El segundo factor importantísimo es el que se podría llamar factor religioso . Asistimos a un concierto o a un recital poético más o menos en el mismo estado de alma que experimentamos al asistir a misa. Participamos de un acto divino y ya la participación misma satisface nuestros deseos de sublimación.
Ahora, el tercer factor pertenece ya al orden puramente individual y personal. Todos saben, o por lo menos sienten, que el artista, bajo ciertos aspectos, es realmente superior a los demás hombres: él tiene más conciencia, más sensibilidad e imaginación, comprende y siente mejor. (...) Pero frente a la superioridad empiezan los sufrimientos de la inferioridad y he aquí por qué resulta tan difícil emitir juicios sobre una obra de arte y por qué enseguida todas nuestras ambiciones se ponen en juego.

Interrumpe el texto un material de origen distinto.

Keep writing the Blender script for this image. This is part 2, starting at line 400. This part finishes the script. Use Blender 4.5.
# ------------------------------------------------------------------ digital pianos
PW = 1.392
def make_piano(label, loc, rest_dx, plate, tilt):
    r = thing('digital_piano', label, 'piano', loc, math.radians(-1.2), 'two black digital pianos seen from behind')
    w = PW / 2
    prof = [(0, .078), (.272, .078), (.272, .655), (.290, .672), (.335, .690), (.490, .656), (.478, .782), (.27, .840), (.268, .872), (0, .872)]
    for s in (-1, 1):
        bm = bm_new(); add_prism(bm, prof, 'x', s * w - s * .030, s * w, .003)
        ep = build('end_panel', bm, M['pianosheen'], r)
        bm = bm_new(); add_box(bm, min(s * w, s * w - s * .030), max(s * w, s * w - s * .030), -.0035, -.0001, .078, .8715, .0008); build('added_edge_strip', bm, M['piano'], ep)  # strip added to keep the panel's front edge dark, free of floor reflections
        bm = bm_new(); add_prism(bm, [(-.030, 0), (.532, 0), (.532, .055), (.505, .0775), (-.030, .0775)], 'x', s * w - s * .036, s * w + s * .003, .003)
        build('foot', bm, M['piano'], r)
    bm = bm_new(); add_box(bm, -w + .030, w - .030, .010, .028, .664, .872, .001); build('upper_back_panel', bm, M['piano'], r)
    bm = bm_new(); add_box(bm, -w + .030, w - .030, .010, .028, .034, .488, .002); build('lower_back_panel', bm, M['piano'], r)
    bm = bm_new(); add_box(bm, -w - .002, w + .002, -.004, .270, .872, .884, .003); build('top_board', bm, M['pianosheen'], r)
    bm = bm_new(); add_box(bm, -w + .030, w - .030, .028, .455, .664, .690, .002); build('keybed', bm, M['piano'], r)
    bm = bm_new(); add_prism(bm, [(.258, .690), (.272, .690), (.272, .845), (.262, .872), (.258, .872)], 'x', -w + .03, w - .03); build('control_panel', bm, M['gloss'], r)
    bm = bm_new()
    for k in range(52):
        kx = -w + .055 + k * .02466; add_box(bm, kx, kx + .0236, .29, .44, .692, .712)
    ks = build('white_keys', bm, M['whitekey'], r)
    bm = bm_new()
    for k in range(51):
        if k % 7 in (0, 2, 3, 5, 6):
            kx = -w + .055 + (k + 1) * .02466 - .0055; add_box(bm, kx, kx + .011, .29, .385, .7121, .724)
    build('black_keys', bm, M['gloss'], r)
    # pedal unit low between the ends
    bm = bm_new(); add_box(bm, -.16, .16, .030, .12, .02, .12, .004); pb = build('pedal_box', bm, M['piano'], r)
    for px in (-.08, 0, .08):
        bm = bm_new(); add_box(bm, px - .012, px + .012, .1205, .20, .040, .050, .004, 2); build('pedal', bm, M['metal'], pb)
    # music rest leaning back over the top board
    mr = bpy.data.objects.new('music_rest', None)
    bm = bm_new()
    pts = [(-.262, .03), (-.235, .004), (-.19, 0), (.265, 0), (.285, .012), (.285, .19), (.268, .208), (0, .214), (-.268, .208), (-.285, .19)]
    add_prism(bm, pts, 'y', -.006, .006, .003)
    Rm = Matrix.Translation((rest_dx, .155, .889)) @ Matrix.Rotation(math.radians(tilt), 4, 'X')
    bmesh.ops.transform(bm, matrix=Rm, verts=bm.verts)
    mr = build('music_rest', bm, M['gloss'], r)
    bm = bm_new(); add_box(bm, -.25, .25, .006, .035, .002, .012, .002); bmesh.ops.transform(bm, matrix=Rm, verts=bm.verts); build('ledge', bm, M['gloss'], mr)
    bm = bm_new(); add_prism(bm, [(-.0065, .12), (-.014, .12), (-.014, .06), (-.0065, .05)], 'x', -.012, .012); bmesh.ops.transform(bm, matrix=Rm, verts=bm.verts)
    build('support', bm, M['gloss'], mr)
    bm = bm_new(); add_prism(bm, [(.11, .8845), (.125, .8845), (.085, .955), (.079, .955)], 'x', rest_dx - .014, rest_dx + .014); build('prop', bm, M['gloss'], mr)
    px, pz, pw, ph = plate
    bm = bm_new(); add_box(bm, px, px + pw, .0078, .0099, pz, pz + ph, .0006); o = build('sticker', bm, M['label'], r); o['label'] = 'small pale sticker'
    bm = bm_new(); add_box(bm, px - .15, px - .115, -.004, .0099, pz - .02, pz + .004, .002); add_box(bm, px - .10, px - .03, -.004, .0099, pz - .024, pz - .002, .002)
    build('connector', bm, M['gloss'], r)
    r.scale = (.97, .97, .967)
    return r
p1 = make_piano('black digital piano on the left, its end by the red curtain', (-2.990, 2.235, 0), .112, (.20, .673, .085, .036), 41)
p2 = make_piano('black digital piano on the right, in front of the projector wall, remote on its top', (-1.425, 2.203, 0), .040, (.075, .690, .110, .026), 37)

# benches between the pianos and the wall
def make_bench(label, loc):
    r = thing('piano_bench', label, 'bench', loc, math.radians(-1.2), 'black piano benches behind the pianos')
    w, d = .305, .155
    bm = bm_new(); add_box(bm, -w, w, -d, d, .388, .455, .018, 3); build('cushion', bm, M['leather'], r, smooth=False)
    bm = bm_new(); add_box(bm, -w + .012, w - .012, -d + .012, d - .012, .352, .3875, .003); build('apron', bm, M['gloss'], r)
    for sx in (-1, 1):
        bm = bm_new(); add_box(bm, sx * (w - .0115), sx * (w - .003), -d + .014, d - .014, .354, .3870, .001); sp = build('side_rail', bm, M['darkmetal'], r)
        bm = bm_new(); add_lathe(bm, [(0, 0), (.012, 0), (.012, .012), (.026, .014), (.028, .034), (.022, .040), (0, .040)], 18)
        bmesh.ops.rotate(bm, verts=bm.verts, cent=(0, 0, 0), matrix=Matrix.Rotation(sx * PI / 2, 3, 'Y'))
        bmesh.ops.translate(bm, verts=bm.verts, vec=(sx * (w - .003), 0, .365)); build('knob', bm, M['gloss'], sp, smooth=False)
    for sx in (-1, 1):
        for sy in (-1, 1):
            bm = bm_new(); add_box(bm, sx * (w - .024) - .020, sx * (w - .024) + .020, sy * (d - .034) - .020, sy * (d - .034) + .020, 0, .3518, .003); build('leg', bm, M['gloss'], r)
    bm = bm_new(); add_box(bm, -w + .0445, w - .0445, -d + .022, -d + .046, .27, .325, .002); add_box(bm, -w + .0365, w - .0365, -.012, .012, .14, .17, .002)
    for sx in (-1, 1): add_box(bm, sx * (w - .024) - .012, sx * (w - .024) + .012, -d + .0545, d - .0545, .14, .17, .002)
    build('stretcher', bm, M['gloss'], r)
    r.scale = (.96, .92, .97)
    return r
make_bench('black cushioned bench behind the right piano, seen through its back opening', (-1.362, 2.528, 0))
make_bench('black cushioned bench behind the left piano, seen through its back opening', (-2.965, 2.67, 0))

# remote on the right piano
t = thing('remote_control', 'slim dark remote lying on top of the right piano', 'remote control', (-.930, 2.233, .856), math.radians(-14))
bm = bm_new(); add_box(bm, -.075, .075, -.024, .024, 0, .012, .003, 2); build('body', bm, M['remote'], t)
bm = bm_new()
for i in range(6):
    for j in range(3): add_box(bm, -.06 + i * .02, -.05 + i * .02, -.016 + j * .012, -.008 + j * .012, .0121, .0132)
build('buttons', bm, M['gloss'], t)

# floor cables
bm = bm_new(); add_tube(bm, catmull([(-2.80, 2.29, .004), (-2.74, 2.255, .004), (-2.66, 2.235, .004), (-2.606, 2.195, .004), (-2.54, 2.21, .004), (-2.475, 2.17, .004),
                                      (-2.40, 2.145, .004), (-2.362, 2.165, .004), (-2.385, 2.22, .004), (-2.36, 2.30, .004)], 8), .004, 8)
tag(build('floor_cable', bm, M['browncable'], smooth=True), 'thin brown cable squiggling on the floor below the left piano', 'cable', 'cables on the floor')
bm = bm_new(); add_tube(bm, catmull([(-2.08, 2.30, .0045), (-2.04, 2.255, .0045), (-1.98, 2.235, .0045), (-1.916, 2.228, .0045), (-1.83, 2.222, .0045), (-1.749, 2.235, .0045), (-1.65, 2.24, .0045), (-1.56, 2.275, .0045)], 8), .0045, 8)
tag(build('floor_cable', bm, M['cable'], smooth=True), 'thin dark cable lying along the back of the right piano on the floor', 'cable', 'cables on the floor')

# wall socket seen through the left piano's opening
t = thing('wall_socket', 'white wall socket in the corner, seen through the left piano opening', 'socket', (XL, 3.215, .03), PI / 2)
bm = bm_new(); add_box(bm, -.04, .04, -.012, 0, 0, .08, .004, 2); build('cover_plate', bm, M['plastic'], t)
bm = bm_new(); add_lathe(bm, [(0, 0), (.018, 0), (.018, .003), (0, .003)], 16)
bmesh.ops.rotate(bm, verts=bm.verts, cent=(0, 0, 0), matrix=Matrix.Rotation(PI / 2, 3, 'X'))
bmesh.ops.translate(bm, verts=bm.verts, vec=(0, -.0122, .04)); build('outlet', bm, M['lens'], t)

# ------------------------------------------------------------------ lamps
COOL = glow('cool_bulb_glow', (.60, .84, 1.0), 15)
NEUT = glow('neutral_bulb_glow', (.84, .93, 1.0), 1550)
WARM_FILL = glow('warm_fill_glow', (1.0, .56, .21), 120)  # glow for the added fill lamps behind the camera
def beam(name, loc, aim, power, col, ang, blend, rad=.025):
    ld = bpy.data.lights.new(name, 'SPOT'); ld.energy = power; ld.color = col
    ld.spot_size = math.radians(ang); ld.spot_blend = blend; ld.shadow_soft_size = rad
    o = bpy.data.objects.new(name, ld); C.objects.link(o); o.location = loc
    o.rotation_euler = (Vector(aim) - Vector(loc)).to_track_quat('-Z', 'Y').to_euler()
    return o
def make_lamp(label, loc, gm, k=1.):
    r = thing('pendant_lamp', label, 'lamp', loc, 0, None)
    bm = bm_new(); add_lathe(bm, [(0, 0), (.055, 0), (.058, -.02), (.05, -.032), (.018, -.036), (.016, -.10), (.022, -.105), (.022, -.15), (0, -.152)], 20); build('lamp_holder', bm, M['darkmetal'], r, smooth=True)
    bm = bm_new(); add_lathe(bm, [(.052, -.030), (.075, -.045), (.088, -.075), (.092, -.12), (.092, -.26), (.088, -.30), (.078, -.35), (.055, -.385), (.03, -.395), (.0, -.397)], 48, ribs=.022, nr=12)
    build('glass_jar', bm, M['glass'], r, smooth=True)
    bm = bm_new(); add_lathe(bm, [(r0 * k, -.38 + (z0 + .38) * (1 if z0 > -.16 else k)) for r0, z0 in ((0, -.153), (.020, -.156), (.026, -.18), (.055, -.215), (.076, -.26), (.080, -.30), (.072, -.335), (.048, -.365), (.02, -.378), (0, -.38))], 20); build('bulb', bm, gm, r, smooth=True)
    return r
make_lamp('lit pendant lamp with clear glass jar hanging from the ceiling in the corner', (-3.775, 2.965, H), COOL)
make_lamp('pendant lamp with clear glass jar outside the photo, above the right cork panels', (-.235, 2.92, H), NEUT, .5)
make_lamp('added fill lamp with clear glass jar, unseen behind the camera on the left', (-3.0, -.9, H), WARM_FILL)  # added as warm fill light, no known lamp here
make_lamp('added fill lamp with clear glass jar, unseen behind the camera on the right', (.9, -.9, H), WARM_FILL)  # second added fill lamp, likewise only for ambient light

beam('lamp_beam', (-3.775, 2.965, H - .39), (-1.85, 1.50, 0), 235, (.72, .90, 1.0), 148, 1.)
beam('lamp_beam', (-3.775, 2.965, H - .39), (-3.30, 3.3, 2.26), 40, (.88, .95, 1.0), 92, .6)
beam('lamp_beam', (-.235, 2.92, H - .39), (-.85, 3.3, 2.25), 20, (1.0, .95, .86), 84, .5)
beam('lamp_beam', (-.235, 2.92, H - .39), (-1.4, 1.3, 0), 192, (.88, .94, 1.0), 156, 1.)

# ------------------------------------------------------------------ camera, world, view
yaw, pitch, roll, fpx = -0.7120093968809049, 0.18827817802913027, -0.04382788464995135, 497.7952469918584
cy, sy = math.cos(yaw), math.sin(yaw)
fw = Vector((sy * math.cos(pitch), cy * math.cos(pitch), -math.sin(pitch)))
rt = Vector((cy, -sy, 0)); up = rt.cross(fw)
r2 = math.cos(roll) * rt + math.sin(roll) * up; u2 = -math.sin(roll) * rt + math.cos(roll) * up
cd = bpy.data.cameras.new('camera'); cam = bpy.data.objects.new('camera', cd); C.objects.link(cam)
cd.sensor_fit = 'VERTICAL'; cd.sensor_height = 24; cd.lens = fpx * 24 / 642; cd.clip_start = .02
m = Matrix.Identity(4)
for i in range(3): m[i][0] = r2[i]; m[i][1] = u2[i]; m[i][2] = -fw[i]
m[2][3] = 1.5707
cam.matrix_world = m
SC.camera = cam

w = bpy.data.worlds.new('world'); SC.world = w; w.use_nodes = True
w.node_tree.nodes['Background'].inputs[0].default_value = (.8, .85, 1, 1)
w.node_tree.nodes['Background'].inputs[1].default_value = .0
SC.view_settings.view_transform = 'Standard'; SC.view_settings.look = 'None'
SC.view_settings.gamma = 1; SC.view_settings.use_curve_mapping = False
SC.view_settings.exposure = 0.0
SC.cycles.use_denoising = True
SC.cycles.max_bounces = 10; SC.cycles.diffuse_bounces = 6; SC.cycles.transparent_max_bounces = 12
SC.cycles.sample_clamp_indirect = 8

Por falta de espacio puedo señalar solamente de modo superficial estos factores, no mencionando siquiera varios otros que tampoco tienen mucho que ver con la estética pura. (...) Así que el arte, que nosotros encaramos casi únicamente como un goce estético y espiritual, es en realidad algo incomparablemente más turbio y complicado. Es una lucha de ambiciones, un rito casi religioso, una autosugestión colectiva, un proceso de mitologización, una carrera deportista, hasta a veces una manía mental. Y estos factores rigen tanto las reacciones del público en general como las de los más finos aficionados y aun de los artistas mismos, porque nadie sabe evadirse de ellos por completo. Aquí nada es puro; todo es impuro, todo constituye una mezcla de los más diversos elementos, y justamente esa grandiosa impureza del arte debe agradar a los que se dedican a él. ¿Cómo es posible reducir todo eso a la pura estética y a una retórica estéril y vacía sobre la grandeza del arte , etc.? (...) Nuestra vida artística se desarrolla en un clima de perpetua mentira, y es por eso que la clase culta no tiene casi ningún real contacto con la cultura. (...) Mientras no tengamos el valor necesario para dejar las ilusiones, mientras no lleguemos a una mejor conciencia de las fuerzas que nos dominan, siempre el rostro pintado de la Gioconda va a transformar nuestro propio rostro en algo... algo... en fin, en algo bastante dudoso.